Joshua Stern, Envaya

Date and Time

October 13, 2011 4:30 PM - 6:00 PM


Open to the public.

No RSVP required


Wallenberg Theater

FSI Contact

Kathleen Barcos


A system is only as strong as its weakest connections.  The most fragile and easily disrupted links of international development and foreign aid structures are unfortunately the most important:  those connecting community stakeholders with one another and with the larger system designed to support them.  Grassroots civil society organizations are essential to sustain growth in developing regions.  Across Africa, these groups do the hands-on, local development work that changes lives, but the overwhelming majority operate in isolation, unable to collaborate, to plan new interventions, share best practices, or communicate directly with funders and supporters.
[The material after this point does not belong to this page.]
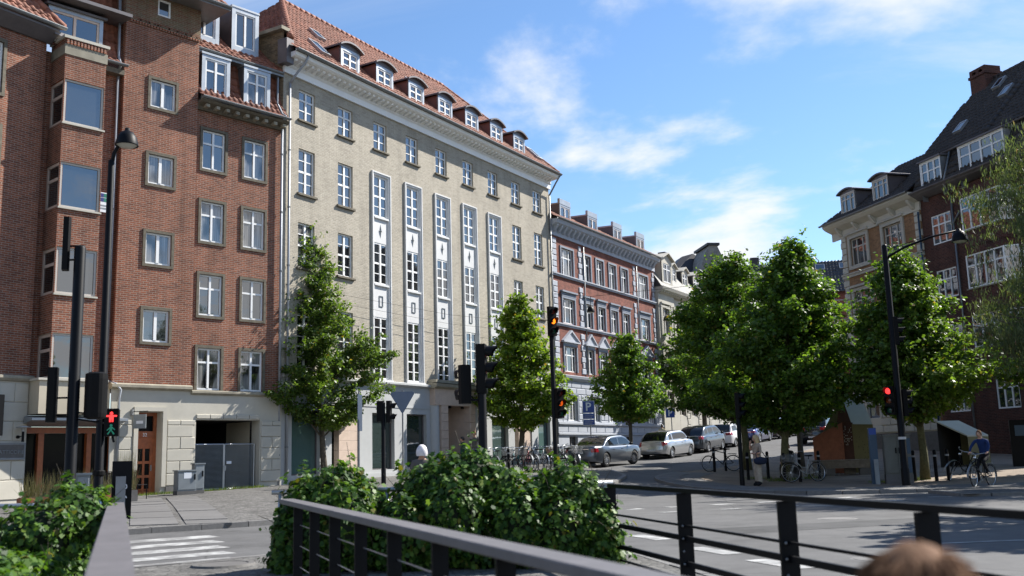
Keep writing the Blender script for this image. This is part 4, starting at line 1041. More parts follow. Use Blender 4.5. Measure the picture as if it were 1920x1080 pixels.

Joshua Stern will discuss some of the systemic obstacles facing grassroots civil society organizations, and the impact that web technology is having in developing communities across East Africa.  Stern co-founded Envaya whose mission is to build and deploy a software platform that provides “the last mile” of connection between grassroots activists and the larger development sector.  Built to be easy-to-use and optimized to work in challenging, developing-world environments, Envaya's online and mobile tools empower community organizations to stake out an online presence, connect and coordinate with each other, and directly engage the international development sector.  The tools encourage collaboration and transparency, inspire activism and civil society engagement, and increase the efficiency of established programs. In just over one year, the Envaya platform has become the largest online network of civil society organizations in East Africa.

Joshua Stern (Stanford '06) is the Executive Director of Envaya. After graduating, Joshua served in the Peace Corps in Tanzania. He founded Envaya in 2010 with Jesse Young (Stanford '06, MS '07) and Tanzanian civil society leader Radhina Kipozi. Joshua splits his time between Africa and the San Francisco Bay Area.